“I don’t like perfect tuning,” says composer Goran Bregovic. “Perfect tuning makes me feel uncomfortable. I like to have a little madness, you know. And that’s where the madness is — when the instruments are a little bit out of tune.”

Bregovic — a multimillion-selling star in the Balkan countries
— is now in the U.S. for a 10-city tour. He recently wrapped a
European road trip that included performances in Switzerland, Spain,
France, Moscow and Bulgaria. (Monday’s show here is part of the
Cleveland Museum of Art’s Viva and Gala series.)

Bregovic’s Weddings and Funerals Orchestra is an exotic circus of
influences that includes anywhere from 10 to 40 members. Its largest
incarnation features a Serbian gypsy band, a 12-piece string section, a
choir of 15 male voices and three Bulgarian women singers. For the
Cleveland show, Bregovic is bringing approximately 20 musicians. He
plays guitar and writes based on traditional Eastern Europe music. But
he interprets it in his own extravagant style. His latest album,
Alkohol, teeters on the inebriated and captivating sound of
focused energy and rhythmically hot players not quite in tune.

Born in Sarajevo, Bregovic comes from a place where East meets West
and social occasions are steeped in the traditions of Catholics, Jews
and Muslims. “As a composer from such a place, you find influences from
different music,” he says. “It is a little Frankenstein-y.”

Bregovic’s career has also been a little Frankenstein-y — huge
and successful on all fronts, but stitched together out of influences
as diverse as his homeland’s various cultures. His first instrument was
the violin, but “as a young kid, you understand immediately that girls
prefer guitar players,” he says.

After shuffling among schools, Bregovic was on his own when he
turned 17. He supported himself playing strip joints, where the scene
is considerably different than at gentlemen clubs in the U.S. “During
the Communist time, strip bars weren’t just about naked women,” he
says. “It was a refuge for artists and intellectuals.”

Before he turned 20, Bregovic formed Bijelo dugme, a Balkan rock
band that was so popular, they were referred to as the “Yugoslav
Beatles.” One writer even noted they’d sold more records than there
were record players in the country. The band performed from 1974 to
1989, just before the Bosnian War started.

Bregovic began composing film music around that time. His first
project was the score for director Emir Kusturica’s Time of the
Gypsies
in 1989. He followed that with Kusturica’s Arizona
Dream
, which starred Johnny Depp and Faye Dunaway; Iggy Pop sang
Bregovic’s songs on the soundtrack. Three years ago, he scored
Borat. He’s also written for singer Cesaria Evora. In all, he’s
sold more than six million albums.

In 1998, Bregovic founded the Weddings and Funerals Orchestra. It’s
got almost nothing in common with the mercenary cover bands you hear at
weddings over here. “I’m from a place where a wedding or funeral is
still the two most important things in [a person’s] life,” he says. “My
first trumpet player comes from a village of 20 houses, and when he got
married, he had 1,500 people there for three days. In this place, there
are huge stars that still play weddings.”
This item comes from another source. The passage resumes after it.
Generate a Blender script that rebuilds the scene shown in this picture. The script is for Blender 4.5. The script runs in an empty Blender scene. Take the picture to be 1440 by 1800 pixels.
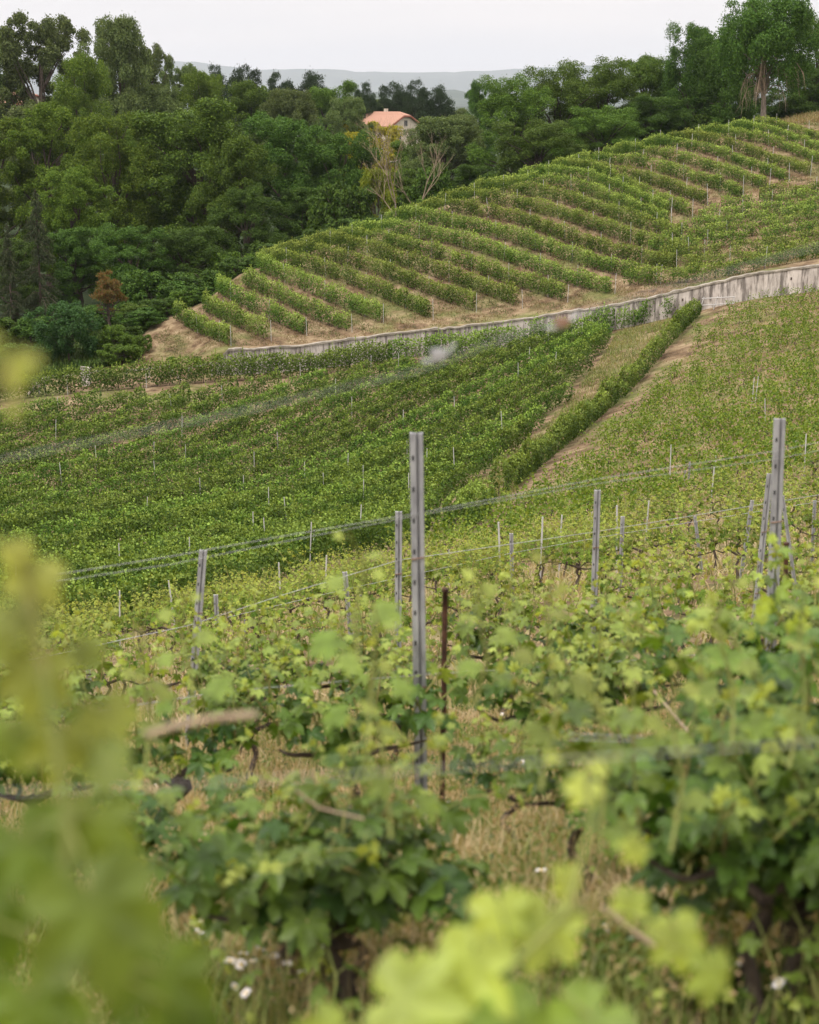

Bregovic isn’t one of them. His Weddings and Funerals Orchestra
plays mostly original music informed by Balkan traditions, in concert
settings. To build the band, he looked for players that would give the
group an aggressive, rustic sound. “I throw out all the new woodwinds
and replace them with old woodwinds,” he says. “I throw out all the
brass and replace it with Gypsy brass. It’s always a little bit out of
tune. It’s a little bit like punk. It’s not just the music.”

There’s another punk ideal Bregovic subscribes to: He likes to drink
onstage. He prefers plum brandy, “slivovitz” — which happens to
be the name of the first section of the two-part Alkohol. The
second is called “champagne.” But, adds Bregovic, “The only place I drink is onstage.”